▼

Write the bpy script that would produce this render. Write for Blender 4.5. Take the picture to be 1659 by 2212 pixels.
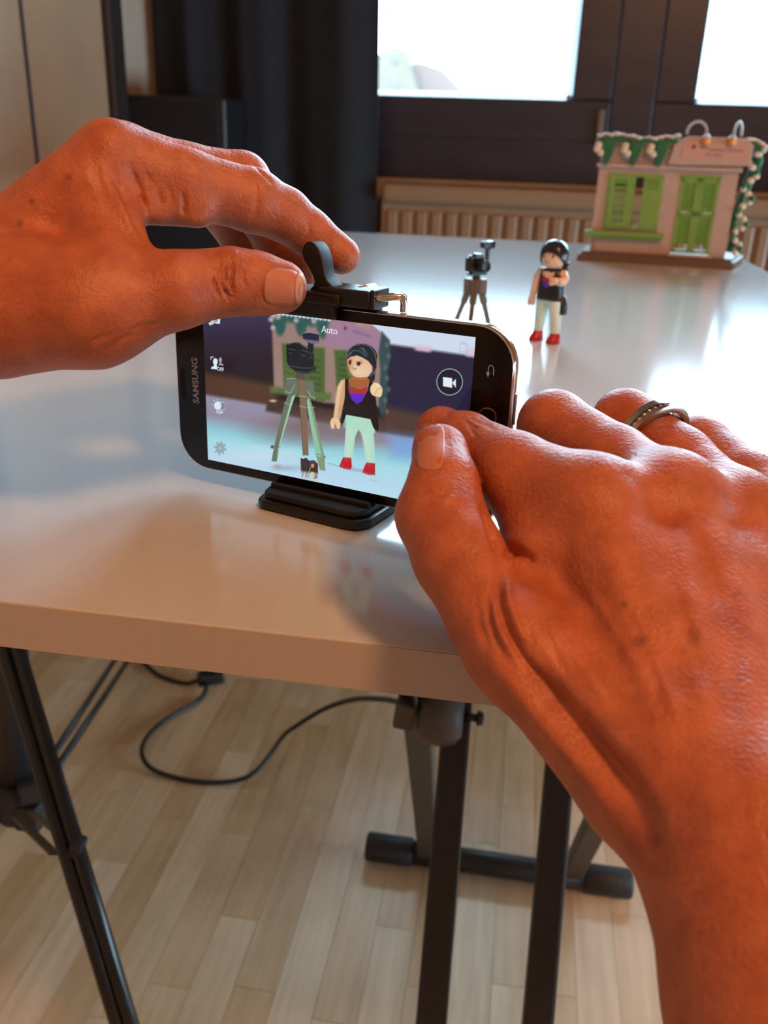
import bpy, bmesh, math, random
import numpy as np
from mathutils import Vector, Matrix
from mathutils.bvhtree import BVHTree

for o in list(bpy.data.objects):
    bpy.data.objects.remove(o)
scene = bpy.context.scene
COL = scene.collection
rnd = random.Random(7)

# ------------------------------------------------------------------ camera
TABLE_Z = 0.740                      # height of the table top above the floor
FPX, CX, CY = 1902.41, 829.5, 1106.0  # focal length and centre in pixels of the 1659x2212 frame
PITCH, ROLL, YAW = math.radians(22.47247), math.radians(-2.05603), math.radians(8.41298)
CAM_H = 0.13369                      # above the table top
_f = np.array([-math.sin(YAW) * math.cos(PITCH), math.cos(YAW) * math.cos(PITCH), -math.sin(PITCH)])
_r = np.array([math.cos(YAW), math.sin(YAW), 0.0])
_d = np.cross(_f, _r)
_c, _s = math.cos(ROLL), math.sin(ROLL)
RC = np.array([_c * _r + _s * _d, -_s * _r + _c * _d, _f])     # rows: right, down, forward
CAMP = np.array([0.0, 0.0, TABLE_Z + CAM_H])

cd = bpy.data.cameras.new('camera')
cam = bpy.data.objects.new('camera', cd)
COL.objects.link(cam)
m = Matrix.Identity(4)
for i in range(3):
    m[i][0] = RC[0][i]; m[i][1] = -RC[1][i]; m[i][2] = -RC[2][i]; m[i][3] = CAMP[i]
cam.matrix_world = m
cd.sensor_fit = 'VERTICAL'
cd.sensor_height = 4.8; cd.sensor_width = 3.6
cd.lens = FPX / 2212.0 * 4.8
cd.clip_start = 0.005; cd.clip_end = 400
cd.dof.use_dof = True
cd.dof.focus_distance = 0.31
cd.dof.aperture_fstop = 2.2
scene.camera = cam

# ------------------------------------------------------------------ light and exposure
EXPO = 0.42
SKY = 17.5
vs = scene.view_settings
vs.view_transform = 'Standard'
vs.look = 'None'
vs.exposure = EXPO
vs.gamma = 1.0
vs.use_curve_mapping = False
cy = scene.cycles                     # light paths kept short enough for a large frame
cy.max_bounces = 6; cy.diffuse_bounces = 3; cy.glossy_bounces = 3; cy.transmission_bounces = 3; cy.transparent_max_bounces = 6
cy.caustics_reflective = False; cy.caustics_refractive = False
cy.use_adaptive_sampling = True; cy.adaptive_threshold = 0.06; cy.adaptive_min_samples = 16
cy.sample_clamp_indirect = 6.0
w = bpy.data.worlds.new('overcast_sky')
scene.world = w
w.use_nodes = True
wn = w.node_tree
bg = wn.nodes['Background']
bg.inputs['Color'].default_value = (0.52, 0.80, 1.0, 1)
bg.inputs['Strength'].default_value = SKY

WALL_Y = 2.15
def portal(x0, x1, z0, z1):
    l = bpy.data.lights.new('window_portal', 'AREA')
    l.shape = 'RECTANGLE'; l.size = x1 - x0; l.size_y = z1 - z0
    l.cycles.is_portal = True
    o = bpy.data.objects.new('window_portal', l)
    o.location = ((x0 + x1) / 2, WALL_Y + 0.10, (z0 + z1) / 2)
    o.rotation_euler = (-math.pi / 2, 0, 0)
    COL.objects.link(o)
portal(-0.72, 0.06, 0.985, 2.15)
portal(0.32, 1.10, 0.985, 2.15)
def side_portal(y0, y1, z0, z1):
    l = bpy.data.lights.new('added_panel_portal', 'AREA'); l.shape = 'RECTANGLE'; l.size = y1 - y0; l.size_y = z1 - z0; l.cycles.is_portal = True
    o = bpy.data.objects.new('added_panel_portal', l); o.location = (2.40, (y0 + y1) / 2, (z0 + z1) / 2); o.rotation_euler = (math.pi / 2, 0, math.pi / 2)
    COL.objects.link(o)
side_portal(-0.03, 1.78, 0.12, 0.74)  # portal of the added low panel, an invented source of floor light

# the warm lamp standing behind and to the right of the camera
ll = bpy.data.lights.new('warm_lamp_bulb', 'POINT')
ll.energy = 40.0
ll.color = (1.0, 0.47, 0.20)
ll.shadow_soft_size = 0.12
lo = bpy.data.objects.new('warm_lamp_bulb', ll)
lo.location = (0.65, -0.45, 1.95)
COL.objects.link(lo)

# ------------------------------------------------------------------ helpers
def lin(c):
    c = np.asarray(c, float) / 255.0
    return np.where(c <= 0.04045, c / 12.92, ((c + 0.055) / 1.055) ** 2.4)

def px_dir(px, py):
    return RC.T @ np.array([(px - CX) / FPX, (py - CY) / FPX, 1.0])
def at_depth(px, py, d):          # d in metres along the view axis
    return CAMP + px_dir(px, py) * d
def at_z(px, py, z):
    v = px_dir(px, py); t = (z - CAMP[2]) / v[2]; return CAMP + v * t
def at_y(px, py, y):
    v = px_dir(px, py); t = (y - CAMP[1]) / v[1]; return CAMP + v * t
def T(x, y, z):                   # millimetres relative to table top -> world metres
    return np.array([x / 1000.0, y / 1000.0, TABLE_Z + z / 1000.0])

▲

→ **Prompt**
Everything from the first line to the line with "from mathutils.bvhtree import BVHTree" must be repeated exactly, and nothing else. Leave the pictures out.

→ **Response to the task**
Write the bpy script that would produce this render. Write for Blender 4.5. Take the picture to be 1659 by 2212 pixels.
import bpy, bmesh, math, random
import numpy as np
from mathutils import Vector, Matrix
from mathutils.bvhtree import BVHTree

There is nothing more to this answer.